Moving out on the highway for a high speed run back to the capital city, together with a big bunch of bikes, speeds were high, and definitely on the extra-legal side of things. We found the Chief holding its own, with it keeping pace with the bigger full-dresser cruisers.

The lack of a wind screen did not help things, as we were completely exposed to the wind blast. Despite this, we found a position that took the upper body out of the worst of the wind, and could, with some effort, maintain high-speed cruising.

Long distance on the Chief Classic is enabled with the 20.8-litre tank, that went some 200-plus kilometres between fill-ups. We apologise for not providing more accurate fuelling figures, as we were having too much fun riding the Chief, and going on the warpath with it.

Warpath, you say? Yes, for despite its length and weight, the Chief most of all surprised with its good manners and road holding. No matter what the road condition or bike speed, the Chief Classic never misbehaved for a moment, the only shortcoming being the rather short suspension travel.

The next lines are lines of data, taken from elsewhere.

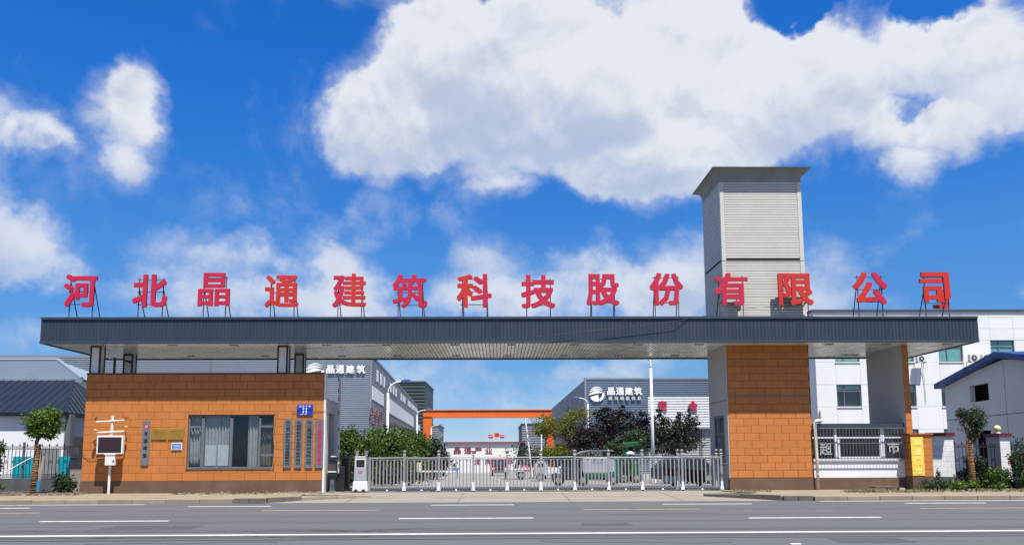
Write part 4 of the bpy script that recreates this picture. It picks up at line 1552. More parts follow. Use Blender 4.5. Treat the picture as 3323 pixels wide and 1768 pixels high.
MB().box(P(1196, 1530, YG).x, P(1203, 1530, YG).x, YG - .05, YG + .05, GZ + .02, GH + .1).build('end_stile', ALU, gate)

# ------------------------------------------------------------------ access terminal and barrier


def z4(x, y):
    return 1040 + x * .2408, 1280 + y * .2408


def zbox(mb_, x0, y0, x1, y1, zz, Y, d):
    a, b = zz(x0, y0), zz(x1, y1)
    r = rect(a[0], a[1], b[0], b[1], Y)
    mb_.box(r[0], r[1], Y, Y + d, r[2], r[3])
    return r


YT = 32.35
r = rect(*z4(95, 890), *z4(215, 1300), YT)
ter = thing('access_terminal', ((r[0] + r[1]) / 2, YT, .128), 'black access control terminal on a slim post by the gatehouse corner', 'terminal')
m = MB(); zbox(m, 125, 1105, 185, 1302, z4, YT, .14); m.build('post', DGREY, ter, bevel=.01)
m = MB(); zbox(m, 112, 1294, 192, 1308, z4, YT - .03, .2); m.build('base_plate', ALU, ter)
m = MB(); zbox(m, 95, 890, 217, 1104, z4, YT - .05, .22); m.build('housing', BLACK, ter, bevel=.02)
m = MB(); zbox(m, 106, 908, 208, 1022, z4, YT - .058, .007); m.build('screen', M('terminal_screen', (.06, .055, .055), .15, .2, 9, spec=.7), ter)
m = MB(); zbox(m, 100, 1030, 212, 1044, z4, YT - .07, .019); m.build('light_strip', INKW, ter)
m = MB(); zbox(m, 120, 836, 222, 884, z4, YT - .12, .3); cm = m.build('camera_housing', BLACK, ter, bevel=.03)
m = MB(); zbox(m, 140, 822, 200, 835, z4, YT - .10, .25); m.build('camera_hood', ALUW, cm)
m = MB()
for k in range(3):
    c = P(*z4(155, 1155 + k * 17), YT - .004)
    m.prism_y([(c.x - .05, c.z - .03), (c.x, c.z + .01), (c.x + .05, c.z - .03), (c.x + .05, c.z - .05), (c.x, c.z - .01), (c.x - .05, c.z - .05)][::-1], YT - .006, YT - .002)
m.build('arrow_mark', ALU, ter)

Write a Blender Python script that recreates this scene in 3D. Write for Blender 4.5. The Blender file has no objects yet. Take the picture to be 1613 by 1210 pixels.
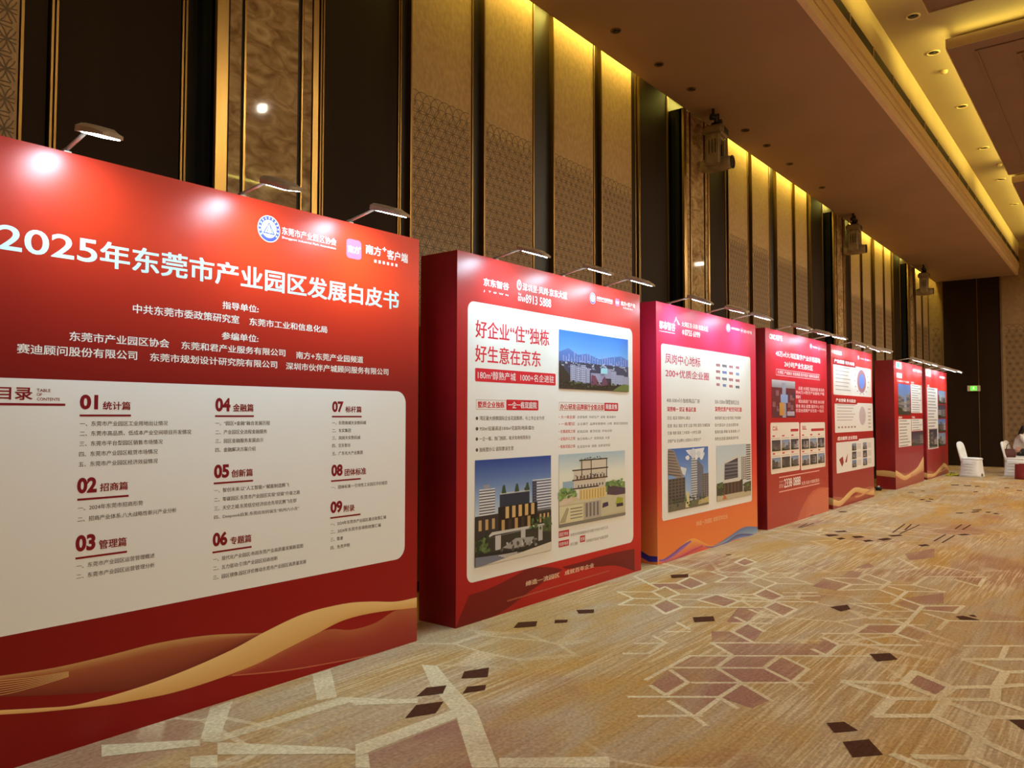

Now, this is not a negative if you ride the Chief the way it was intended, as a cruiser, and take things somewhat easy. Pushing hard made the suspension quickly eat up its travel, and there were a few times the shocks hit the bump stops.

Do note that this is not a negative, just something to bear in mind when riding bikes like these, with short travel shocks and low-to-the-ground ride height. In other respects, the damping, compression and rebound were spot-on, dialled in for highway cruising and occasional spirited backroads riding.

Riding the Indian Chief Classic did reveal another issue for the author, in that the gear shift and side stand are designed for a rider with a somewhat long inseam. This made for some strange contortions in leg position when trying to lift up or put down the side stand and while changing gear.

Not to fear, as Indian as addressed this issue with a short-reach side stand in its catalogue, along with an add-on toe shifter. There is also a short-reach seat listed, for those without gorilla arms, but we didn’t have issues with the handlebar reach or layback.

As for the styling of the Indian Chief Classic, this is not for the rider who prefers to stay in the background. Lathered in lots of chrome, along with the classic Indian 50s styling, this bike draws a lot of attention to itself.

Aside from the full-coverage fenders, the Chief Classic comes ready to accept an entire series of accessories from the official Indian catalogue, as well as extensive coverage from the aftermarket. This includes ready mounting points for bagger-style panniers and passenger seat-pegs, as well as various types of seat.

We found this out while waiting at a fuel stop, when a wedding entourage drew up and the groom asked to take a picture with the Chief Classic. We made the joke that this might be the last time the groom would have fun between his legs.

Because what the Chief is, is fun. It is a bike meant to be ridden, to be taken out on the open and the scenery enjoyed. That the ladies found the looks of the Chief Classic welcoming is a plus point in our books, and for the lady riders, if you ride the Chief, rest assured that the guys will be very envious.

Priced at RM158,00 including GST, but excluding road tax, insurance and registration, the 2017 Indian Chief Classic goes up against the Harley-Davidson Springer Soft-tail, which retails for about RM20,000 more. It isn’t exactly a direct match, but it’s the closest we could get.

So, who needs an Indian Chief Classic? Well, if you’re in the market for a cruiser, and want one that actually handles, then put the Chief Classic on your list. It isn’t a Harley-Davidson, and it does attract a lot of attention, make and female alike.

The buy-in price is high, especially for something without the brand recognition that comes with the other American brand. But, what you do get is a comfortable, fast cruiser, ready for customisation, and it goes, handles and stops well.